Budget should bring in further LBTT reforms, Society paper argues
A call for further reforms to land and buildings transaction tax has been made by the Law Society of Scotland ahead of the Scottish budget to be unveiled by Finance Secretary Derek Mackay tomorrow, 14 December.
In a comment paper the Society acknowledges that some of its concerns about the LBTT additional dwelling supplement (ADS) have been addressed, but believes further reform is needed to reduce any detrimental impact on Scotland’s property market.
It also states that HMRC and the UK Government should take steps to tackle the additional complexity and costs of having a Scottish income tax, along with ensuring accuracy in people’s residency status to ensure taxpayers pay the right amount of tax.
Isobel d’Inverno, convener of the Society's Tax Law Committee, said the Society was pleased that the Scottish Government had addressed one of the most common unintended consequences of the ADS legislation, by giving relief from the additional 3% charge where couples buy a new main residence in joint names to replace a former main residence owned by only one of them.
She continued: "However we don’t believe that all of the concerns identified have been resolved and we need further legislation to deal with the way LBTT relates to group and share pledges.
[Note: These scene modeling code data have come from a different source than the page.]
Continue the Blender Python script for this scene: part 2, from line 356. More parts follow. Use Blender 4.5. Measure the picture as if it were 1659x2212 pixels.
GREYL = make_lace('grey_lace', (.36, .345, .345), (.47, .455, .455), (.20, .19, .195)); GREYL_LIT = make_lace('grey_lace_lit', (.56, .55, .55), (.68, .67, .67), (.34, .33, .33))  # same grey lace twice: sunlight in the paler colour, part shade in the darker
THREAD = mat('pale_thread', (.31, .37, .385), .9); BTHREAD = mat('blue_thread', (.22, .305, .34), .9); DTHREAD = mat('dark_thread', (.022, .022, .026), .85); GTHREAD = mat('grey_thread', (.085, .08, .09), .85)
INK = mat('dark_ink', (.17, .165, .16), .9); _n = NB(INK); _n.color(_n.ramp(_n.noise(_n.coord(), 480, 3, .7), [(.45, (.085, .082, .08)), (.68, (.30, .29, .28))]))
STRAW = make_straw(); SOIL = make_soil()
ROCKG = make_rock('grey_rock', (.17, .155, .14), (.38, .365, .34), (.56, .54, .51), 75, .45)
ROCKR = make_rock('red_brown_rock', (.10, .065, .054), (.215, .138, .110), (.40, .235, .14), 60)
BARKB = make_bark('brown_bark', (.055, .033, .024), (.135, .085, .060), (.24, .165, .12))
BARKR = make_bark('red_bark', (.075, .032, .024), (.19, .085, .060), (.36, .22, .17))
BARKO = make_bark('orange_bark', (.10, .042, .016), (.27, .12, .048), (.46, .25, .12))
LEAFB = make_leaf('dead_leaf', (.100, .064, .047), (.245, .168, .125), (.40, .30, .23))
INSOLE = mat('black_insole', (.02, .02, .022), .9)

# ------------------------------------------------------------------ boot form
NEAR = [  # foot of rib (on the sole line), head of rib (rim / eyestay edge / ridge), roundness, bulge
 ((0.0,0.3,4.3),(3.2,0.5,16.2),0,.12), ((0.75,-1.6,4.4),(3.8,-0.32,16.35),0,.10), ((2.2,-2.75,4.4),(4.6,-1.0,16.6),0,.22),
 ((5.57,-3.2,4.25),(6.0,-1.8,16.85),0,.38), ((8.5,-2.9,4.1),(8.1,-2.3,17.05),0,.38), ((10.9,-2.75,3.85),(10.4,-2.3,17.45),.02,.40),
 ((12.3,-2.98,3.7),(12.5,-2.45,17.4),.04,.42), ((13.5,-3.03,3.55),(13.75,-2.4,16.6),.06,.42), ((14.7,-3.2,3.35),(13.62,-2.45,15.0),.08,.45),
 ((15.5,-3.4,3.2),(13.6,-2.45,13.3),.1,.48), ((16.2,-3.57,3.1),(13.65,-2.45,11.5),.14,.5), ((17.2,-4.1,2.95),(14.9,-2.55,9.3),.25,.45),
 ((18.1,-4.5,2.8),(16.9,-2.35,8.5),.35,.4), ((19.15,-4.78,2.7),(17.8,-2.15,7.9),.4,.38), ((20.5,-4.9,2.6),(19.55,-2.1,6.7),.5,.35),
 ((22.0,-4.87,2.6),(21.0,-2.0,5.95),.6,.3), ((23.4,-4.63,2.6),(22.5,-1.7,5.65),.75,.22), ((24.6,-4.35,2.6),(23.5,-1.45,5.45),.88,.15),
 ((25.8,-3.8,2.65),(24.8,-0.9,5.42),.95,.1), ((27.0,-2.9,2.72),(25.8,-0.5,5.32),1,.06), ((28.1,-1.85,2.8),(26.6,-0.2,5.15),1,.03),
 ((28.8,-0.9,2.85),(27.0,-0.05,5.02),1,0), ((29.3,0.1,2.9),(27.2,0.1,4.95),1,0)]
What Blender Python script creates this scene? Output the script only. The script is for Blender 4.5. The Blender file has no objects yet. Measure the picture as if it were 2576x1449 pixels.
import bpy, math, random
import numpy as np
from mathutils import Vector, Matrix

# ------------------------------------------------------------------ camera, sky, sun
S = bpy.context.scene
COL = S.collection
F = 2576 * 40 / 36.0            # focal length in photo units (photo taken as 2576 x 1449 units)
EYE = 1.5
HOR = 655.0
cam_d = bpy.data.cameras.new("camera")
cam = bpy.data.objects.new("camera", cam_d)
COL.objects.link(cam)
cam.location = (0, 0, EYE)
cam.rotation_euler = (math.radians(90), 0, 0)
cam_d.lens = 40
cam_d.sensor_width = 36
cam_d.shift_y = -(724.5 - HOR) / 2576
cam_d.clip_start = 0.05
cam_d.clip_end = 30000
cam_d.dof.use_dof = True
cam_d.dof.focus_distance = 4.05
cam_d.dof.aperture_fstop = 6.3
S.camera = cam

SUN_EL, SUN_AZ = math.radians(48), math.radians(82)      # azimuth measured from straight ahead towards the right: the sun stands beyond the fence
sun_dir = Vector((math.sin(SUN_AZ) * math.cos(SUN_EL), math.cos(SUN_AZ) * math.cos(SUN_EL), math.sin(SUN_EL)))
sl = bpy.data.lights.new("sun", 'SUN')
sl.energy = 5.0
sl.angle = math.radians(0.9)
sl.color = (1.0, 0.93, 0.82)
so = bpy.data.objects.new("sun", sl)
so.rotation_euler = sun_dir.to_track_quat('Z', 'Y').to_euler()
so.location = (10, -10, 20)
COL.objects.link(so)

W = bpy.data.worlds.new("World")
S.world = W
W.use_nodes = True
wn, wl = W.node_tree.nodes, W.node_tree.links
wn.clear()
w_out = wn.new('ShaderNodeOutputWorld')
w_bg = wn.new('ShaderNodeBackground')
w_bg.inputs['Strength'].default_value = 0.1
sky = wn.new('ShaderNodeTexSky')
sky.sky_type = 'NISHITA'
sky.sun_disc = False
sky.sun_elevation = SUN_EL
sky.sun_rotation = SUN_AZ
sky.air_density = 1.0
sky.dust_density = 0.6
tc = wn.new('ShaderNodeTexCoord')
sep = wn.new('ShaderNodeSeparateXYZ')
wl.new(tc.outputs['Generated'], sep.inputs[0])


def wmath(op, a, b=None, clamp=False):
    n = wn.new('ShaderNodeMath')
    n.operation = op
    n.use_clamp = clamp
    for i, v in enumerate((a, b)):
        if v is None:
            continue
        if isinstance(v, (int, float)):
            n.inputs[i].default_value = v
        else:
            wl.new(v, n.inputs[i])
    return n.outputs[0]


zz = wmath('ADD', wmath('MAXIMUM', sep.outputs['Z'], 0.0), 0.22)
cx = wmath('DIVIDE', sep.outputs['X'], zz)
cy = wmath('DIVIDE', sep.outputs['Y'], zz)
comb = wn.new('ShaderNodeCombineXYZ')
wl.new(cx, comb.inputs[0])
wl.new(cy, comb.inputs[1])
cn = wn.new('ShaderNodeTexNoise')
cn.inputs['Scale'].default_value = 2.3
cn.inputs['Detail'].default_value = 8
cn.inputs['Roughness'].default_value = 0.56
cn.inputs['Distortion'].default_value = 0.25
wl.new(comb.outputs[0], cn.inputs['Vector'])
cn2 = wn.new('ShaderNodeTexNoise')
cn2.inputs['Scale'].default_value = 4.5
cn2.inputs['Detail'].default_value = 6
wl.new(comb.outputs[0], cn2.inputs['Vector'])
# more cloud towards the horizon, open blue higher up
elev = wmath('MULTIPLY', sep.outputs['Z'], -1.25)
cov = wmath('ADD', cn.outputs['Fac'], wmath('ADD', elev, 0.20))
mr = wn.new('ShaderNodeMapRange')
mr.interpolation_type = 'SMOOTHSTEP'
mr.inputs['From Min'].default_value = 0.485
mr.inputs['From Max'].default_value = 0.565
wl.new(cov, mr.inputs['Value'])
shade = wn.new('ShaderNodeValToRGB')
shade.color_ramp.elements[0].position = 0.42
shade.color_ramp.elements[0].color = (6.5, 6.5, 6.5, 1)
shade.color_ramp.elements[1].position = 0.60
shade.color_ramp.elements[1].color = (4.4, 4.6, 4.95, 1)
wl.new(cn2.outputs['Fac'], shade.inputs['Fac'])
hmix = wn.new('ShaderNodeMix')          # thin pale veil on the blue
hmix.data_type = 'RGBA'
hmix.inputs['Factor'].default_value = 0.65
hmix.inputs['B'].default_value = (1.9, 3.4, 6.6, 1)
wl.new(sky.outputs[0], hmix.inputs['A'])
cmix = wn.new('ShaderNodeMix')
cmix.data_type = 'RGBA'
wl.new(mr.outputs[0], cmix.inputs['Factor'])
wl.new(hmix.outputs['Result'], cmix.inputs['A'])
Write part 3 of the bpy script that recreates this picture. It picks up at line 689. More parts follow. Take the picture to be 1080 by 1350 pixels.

For example, Revenue Scotland recently issued a formal opinion to a taxpayer indicating that LBTT group relief is not available on the transfer of property from a parent company to its subsidiary or between fellow subsidiary companies where there is a share pledge in place over the shares in the transferee company. This means that LBTT is payable on the market value of the property transferred, which is proving to be a big concern not just for the property sector, but for many companies which own and run their businesses from properties in Scotland.
"We fear that LBTT is acting as a disincentive to investment in Scotland, as it impacts on share pledges which are a very common form of security and are routinely required by lenders. The types of transactions involved are also routine, and include, for example a company being asked by its bank to transfer some businesses/properties to subsidiary companies in order to reduce or compartmentalise risk."
The Society also shares some of the concerns raised by Sir Amyas Morse, head of the National Audit Office, over the challenge faced by HMRC in maintaining accurate address records of Scottish taxpayers. Inaccurate records would put taxpayers at risk of paying the wrong amount of tax, and the Scottish Government at risk of receiving too little, or too much, revenue. This will increase if thresholds and rates begin to diverge more substantially between Scotland and the rest of the UK, or if new bands are created.
"While there is currently no risk perceived by HMRC, if tax rates and thresholds diverge further in the future, there is a potential risk taxpayers may respond to higher or lower rates by not updating addresses, or deliberately misrepresenting their address to make it appear they are resident in the other jurisdiction", Ms d'Inverno observed.
"HMRC will need to have robust compliance procedures and sufficient resources to monitor and review this. There is also the risk that higher rates could lead taxpayers to undertake other tax planning measures, for example incorporation of a business. There are plentiful commercial and personal reasons to do this, and so this would be difficult for HMRC to challenge. The possibility of taking dividends may become even more attractive given the lower rates and exemption for dividend income – and it’s important to be aware that dividend tax goes to the UK, rather than to Scotland."
The additional costs of administering the Scottish rate amounted to £6.3m in 2016-17. The Society highlights the complexities introduced by having a different system, particularly for those who complete a self-assessment tax return. The different higher rate threshold in 2017-18 means some Scottish taxpayers have to calculate income tax liability partly using Scottish rules, and partly UK rules, particularly where they have income from savings and dividends.
It has called for the Scottish Government to make a timely announcement on the final Scottish income tax rates and thresholds, to avoid a repeat of last year which, according to the National Audit Office, saw HMRC having to send a corrected tax code to over 21,300 Scottish taxpayers for the 2017-18 tax year.